▶ STATED PROBLEM
Type out the material below exactly.
........
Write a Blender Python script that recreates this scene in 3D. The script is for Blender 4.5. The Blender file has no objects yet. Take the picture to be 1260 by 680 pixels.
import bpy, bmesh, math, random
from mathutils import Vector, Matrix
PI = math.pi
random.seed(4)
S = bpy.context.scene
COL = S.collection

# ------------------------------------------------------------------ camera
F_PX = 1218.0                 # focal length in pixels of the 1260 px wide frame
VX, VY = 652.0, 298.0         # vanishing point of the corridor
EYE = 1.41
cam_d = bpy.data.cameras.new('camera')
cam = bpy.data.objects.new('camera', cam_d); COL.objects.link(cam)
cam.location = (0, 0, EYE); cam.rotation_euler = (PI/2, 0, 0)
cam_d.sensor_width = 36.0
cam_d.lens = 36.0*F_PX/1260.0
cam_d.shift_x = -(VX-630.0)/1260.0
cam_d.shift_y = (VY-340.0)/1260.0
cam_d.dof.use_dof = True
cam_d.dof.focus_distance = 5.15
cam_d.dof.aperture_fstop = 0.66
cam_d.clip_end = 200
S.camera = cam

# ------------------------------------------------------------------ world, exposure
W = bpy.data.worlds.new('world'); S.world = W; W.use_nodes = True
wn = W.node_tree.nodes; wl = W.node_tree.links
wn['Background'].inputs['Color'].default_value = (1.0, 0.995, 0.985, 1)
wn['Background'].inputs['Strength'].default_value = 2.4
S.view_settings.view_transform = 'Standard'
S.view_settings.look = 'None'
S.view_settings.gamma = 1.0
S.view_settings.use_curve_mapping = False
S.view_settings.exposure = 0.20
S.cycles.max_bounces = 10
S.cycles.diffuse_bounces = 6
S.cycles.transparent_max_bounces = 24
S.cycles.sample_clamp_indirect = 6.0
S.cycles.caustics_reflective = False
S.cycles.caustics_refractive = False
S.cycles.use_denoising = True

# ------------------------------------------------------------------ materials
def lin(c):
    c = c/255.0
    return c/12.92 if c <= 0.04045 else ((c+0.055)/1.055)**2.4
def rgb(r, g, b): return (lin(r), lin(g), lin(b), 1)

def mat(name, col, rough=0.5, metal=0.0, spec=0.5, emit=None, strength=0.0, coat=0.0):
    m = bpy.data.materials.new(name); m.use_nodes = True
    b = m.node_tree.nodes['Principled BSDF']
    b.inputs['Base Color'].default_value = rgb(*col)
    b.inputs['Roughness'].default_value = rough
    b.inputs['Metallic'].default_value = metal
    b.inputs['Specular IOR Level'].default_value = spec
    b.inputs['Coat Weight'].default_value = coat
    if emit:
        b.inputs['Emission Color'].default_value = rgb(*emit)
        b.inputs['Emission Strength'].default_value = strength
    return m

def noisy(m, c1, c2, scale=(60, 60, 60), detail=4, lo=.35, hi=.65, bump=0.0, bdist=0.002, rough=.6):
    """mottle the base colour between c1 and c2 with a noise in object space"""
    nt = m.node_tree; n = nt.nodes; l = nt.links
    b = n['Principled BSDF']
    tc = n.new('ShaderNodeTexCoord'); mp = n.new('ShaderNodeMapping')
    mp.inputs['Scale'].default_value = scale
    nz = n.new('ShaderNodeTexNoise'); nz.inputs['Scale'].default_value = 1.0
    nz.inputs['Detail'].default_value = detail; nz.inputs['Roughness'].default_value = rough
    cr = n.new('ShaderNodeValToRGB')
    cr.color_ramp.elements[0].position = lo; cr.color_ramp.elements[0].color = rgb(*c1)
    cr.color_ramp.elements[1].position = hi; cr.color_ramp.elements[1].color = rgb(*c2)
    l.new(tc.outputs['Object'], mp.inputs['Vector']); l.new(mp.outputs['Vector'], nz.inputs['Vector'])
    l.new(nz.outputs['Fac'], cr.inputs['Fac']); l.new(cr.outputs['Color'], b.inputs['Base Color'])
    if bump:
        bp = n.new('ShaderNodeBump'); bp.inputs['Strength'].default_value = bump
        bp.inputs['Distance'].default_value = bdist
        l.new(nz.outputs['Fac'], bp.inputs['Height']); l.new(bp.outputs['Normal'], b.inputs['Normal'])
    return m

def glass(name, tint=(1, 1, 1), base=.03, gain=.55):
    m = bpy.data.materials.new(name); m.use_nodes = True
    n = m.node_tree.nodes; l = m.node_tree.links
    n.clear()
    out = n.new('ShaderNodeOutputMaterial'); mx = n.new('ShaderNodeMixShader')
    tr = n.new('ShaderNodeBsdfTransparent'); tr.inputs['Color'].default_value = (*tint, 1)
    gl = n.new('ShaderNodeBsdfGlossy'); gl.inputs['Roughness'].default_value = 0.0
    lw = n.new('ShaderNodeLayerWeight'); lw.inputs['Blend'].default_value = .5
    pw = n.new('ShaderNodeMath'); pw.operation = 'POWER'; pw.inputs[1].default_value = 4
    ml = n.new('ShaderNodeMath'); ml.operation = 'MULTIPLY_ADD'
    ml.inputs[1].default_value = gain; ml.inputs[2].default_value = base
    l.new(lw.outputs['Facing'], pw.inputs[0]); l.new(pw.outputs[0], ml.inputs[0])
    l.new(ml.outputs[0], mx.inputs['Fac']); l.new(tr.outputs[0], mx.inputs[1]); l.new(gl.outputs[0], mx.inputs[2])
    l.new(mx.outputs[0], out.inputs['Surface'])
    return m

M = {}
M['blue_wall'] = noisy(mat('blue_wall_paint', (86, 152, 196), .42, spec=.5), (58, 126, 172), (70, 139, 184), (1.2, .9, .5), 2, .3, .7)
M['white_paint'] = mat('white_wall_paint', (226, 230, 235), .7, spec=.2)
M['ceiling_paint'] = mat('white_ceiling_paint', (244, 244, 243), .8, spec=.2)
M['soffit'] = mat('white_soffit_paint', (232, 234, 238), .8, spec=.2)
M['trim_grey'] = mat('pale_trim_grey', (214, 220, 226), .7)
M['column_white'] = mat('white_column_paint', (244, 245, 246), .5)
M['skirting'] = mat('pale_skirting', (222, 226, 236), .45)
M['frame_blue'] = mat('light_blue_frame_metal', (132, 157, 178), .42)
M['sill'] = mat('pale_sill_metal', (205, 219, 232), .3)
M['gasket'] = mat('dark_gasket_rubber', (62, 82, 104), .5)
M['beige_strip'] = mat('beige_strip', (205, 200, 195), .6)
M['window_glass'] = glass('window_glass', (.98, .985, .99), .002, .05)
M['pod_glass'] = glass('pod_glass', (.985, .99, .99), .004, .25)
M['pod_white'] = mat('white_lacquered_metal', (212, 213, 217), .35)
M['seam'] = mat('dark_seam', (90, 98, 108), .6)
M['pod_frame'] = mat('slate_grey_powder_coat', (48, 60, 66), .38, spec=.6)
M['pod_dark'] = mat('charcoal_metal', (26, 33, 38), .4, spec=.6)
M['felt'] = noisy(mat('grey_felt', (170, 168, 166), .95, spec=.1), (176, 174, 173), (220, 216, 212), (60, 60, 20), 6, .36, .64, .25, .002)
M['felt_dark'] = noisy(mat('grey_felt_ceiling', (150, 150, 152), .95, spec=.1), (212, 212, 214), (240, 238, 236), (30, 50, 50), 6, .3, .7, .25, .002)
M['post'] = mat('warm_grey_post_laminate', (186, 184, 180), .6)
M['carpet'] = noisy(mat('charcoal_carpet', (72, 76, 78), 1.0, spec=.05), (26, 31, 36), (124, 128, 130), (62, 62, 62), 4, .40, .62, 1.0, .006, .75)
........
▶ TASK ANSWER
Write a Blender Python script that recreates this scene in 3D. The script is for Blender 4.5. The Blender file has no objects yet. Take the picture to be 1260 by 680 pixels.
import bpy, bmesh, math, random
from mathutils import Vector, Matrix
PI = math.pi
random.seed(4)
S = bpy.context.scene
COL = S.collection

# ------------------------------------------------------------------ camera
F_PX = 1218.0                 # focal length in pixels of the 1260 px wide frame
VX, VY = 652.0, 298.0         # vanishing point of the corridor
EYE = 1.41
cam_d = bpy.data.cameras.new('camera')
cam = bpy.data.objects.new('camera', cam_d); COL.objects.link(cam)
cam.location = (0, 0, EYE); cam.rotation_euler = (PI/2, 0, 0)
cam_d.sensor_width = 36.0
cam_d.lens = 36.0*F_PX/1260.0
cam_d.shift_x = -(VX-630.0)/1260.0
cam_d.shift_y = (VY-340.0)/1260.0
cam_d.dof.use_dof = True
cam_d.dof.focus_distance = 5.15
cam_d.dof.aperture_fstop = 0.66
cam_d.clip_end = 200
S.camera = cam

# ------------------------------------------------------------------ world, exposure
W = bpy.data.worlds.new('world'); S.world = W; W.use_nodes = True
wn = W.node_tree.nodes; wl = W.node_tree.links
wn['Background'].inputs['Color'].default_value = (1.0, 0.995, 0.985, 1)
wn['Background'].inputs['Strength'].default_value = 2.4
S.view_settings.view_transform = 'Standard'
S.view_settings.look = 'None'
S.view_settings.gamma = 1.0
S.view_settings.use_curve_mapping = False
S.view_settings.exposure = 0.20
S.cycles.max_bounces = 10
S.cycles.diffuse_bounces = 6
S.cycles.transparent_max_bounces = 24
S.cycles.sample_clamp_indirect = 6.0
S.cycles.caustics_reflective = False
S.cycles.caustics_refractive = False
S.cycles.use_denoising = True

# ------------------------------------------------------------------ materials
def lin(c):
    c = c/255.0
    return c/12.92 if c <= 0.04045 else ((c+0.055)/1.055)**2.4
def rgb(r, g, b): return (lin(r), lin(g), lin(b), 1)

def mat(name, col, rough=0.5, metal=0.0, spec=0.5, emit=None, strength=0.0, coat=0.0):
    m = bpy.data.materials.new(name); m.use_nodes = True
    b = m.node_tree.nodes['Principled BSDF']
    b.inputs['Base Color'].default_value = rgb(*col)
    b.inputs['Roughness'].default_value = rough
    b.inputs['Metallic'].default_value = metal
    b.inputs['Specular IOR Level'].default_value = spec
    b.inputs['Coat Weight'].default_value = coat
    if emit:
        b.inputs['Emission Color'].default_value = rgb(*emit)
        b.inputs['Emission Strength'].default_value = strength
    return m

def noisy(m, c1, c2, scale=(60, 60, 60), detail=4, lo=.35, hi=.65, bump=0.0, bdist=0.002, rough=.6):
    """mottle the base colour between c1 and c2 with a noise in object space"""
    nt = m.node_tree; n = nt.nodes; l = nt.links
    b = n['Principled BSDF']
    tc = n.new('ShaderNodeTexCoord'); mp = n.new('ShaderNodeMapping')
    mp.inputs['Scale'].default_value = scale
    nz = n.new('ShaderNodeTexNoise'); nz.inputs['Scale'].default_value = 1.0
    nz.inputs['Detail'].default_value = detail; nz.inputs['Roughness'].default_value = rough
    cr = n.new('ShaderNodeValToRGB')
    cr.color_ramp.elements[0].position = lo; cr.color_ramp.elements[0].color = rgb(*c1)
    cr.color_ramp.elements[1].position = hi; cr.color_ramp.elements[1].color = rgb(*c2)
    l.new(tc.outputs['Object'], mp.inputs['Vector']); l.new(mp.outputs['Vector'], nz.inputs['Vector'])
    l.new(nz.outputs['Fac'], cr.inputs['Fac']); l.new(cr.outputs['Color'], b.inputs['Base Color'])
    if bump:
        bp = n.new('ShaderNodeBump'); bp.inputs['Strength'].default_value = bump
        bp.inputs['Distance'].default_value = bdist
        l.new(nz.outputs['Fac'], bp.inputs['Height']); l.new(bp.outputs['Normal'], b.inputs['Normal'])
    return m

def glass(name, tint=(1, 1, 1), base=.03, gain=.55):
    m = bpy.data.materials.new(name); m.use_nodes = True
    n = m.node_tree.nodes; l = m.node_tree.links
    n.clear()
    out = n.new('ShaderNodeOutputMaterial'); mx = n.new('ShaderNodeMixShader')
    tr = n.new('ShaderNodeBsdfTransparent'); tr.inputs['Color'].default_value = (*tint, 1)
    gl = n.new('ShaderNodeBsdfGlossy'); gl.inputs['Roughness'].default_value = 0.0
    lw = n.new('ShaderNodeLayerWeight'); lw.inputs['Blend'].default_value = .5
    pw = n.new('ShaderNodeMath'); pw.operation = 'POWER'; pw.inputs[1].default_value = 4
    ml = n.new('ShaderNodeMath'); ml.operation = 'MULTIPLY_ADD'
    ml.inputs[1].default_value = gain; ml.inputs[2].default_value = base
    l.new(lw.outputs['Facing'], pw.inputs[0]); l.new(pw.outputs[0], ml.inputs[0])
    l.new(ml.outputs[0], mx.inputs['Fac']); l.new(tr.outputs[0], mx.inputs[1]); l.new(gl.outputs[0], mx.inputs[2])
    l.new(mx.outputs[0], out.inputs['Surface'])
    return m

M = {}
M['blue_wall'] = noisy(mat('blue_wall_paint', (86, 152, 196), .42, spec=.5), (58, 126, 172), (70, 139, 184), (1.2, .9, .5), 2, .3, .7)
M['white_paint'] = mat('white_wall_paint', (226, 230, 235), .7, spec=.2)
M['ceiling_paint'] = mat('white_ceiling_paint', (244, 244, 243), .8, spec=.2)
M['soffit'] = mat('white_soffit_paint', (232, 234, 238), .8, spec=.2)
M['trim_grey'] = mat('pale_trim_grey', (214, 220, 226), .7)
M['column_white'] = mat('white_column_paint', (244, 245, 246), .5)
M['skirting'] = mat('pale_skirting', (222, 226, 236), .45)
M['frame_blue'] = mat('light_blue_frame_metal', (132, 157, 178), .42)
M['sill'] = mat('pale_sill_metal', (205, 219, 232), .3)
M['gasket'] = mat('dark_gasket_rubber', (62, 82, 104), .5)
M['beige_strip'] = mat('beige_strip', (205, 200, 195), .6)
M['window_glass'] = glass('window_glass', (.98, .985, .99), .002, .05)
M['pod_glass'] = glass('pod_glass', (.985, .99, .99), .004, .25)
M['pod_white'] = mat('white_lacquered_metal', (212, 213, 217), .35)
M['seam'] = mat('dark_seam', (90, 98, 108), .6)
M['pod_frame'] = mat('slate_grey_powder_coat', (48, 60, 66), .38, spec=.6)
M['pod_dark'] = mat('charcoal_metal', (26, 33, 38), .4, spec=.6)
M['felt'] = noisy(mat('grey_felt', (170, 168, 166), .95, spec=.1), (176, 174, 173), (220, 216, 212), (60, 60, 20), 6, .36, .64, .25, .002)
M['felt_dark'] = noisy(mat('grey_felt_ceiling', (150, 150, 152), .95, spec=.1), (212, 212, 214), (240, 238, 236), (30, 50, 50), 6, .3, .7, .25, .002)
M['post'] = mat('warm_grey_post_laminate', (186, 184, 180), .6)
M['carpet'] = noisy(mat('charcoal_carpet', (72, 76, 78), 1.0, spec=.05), (26, 31, 36), (124, 128, 130), (62, 62, 62), 4, .40, .62, 1.0, .006, .75)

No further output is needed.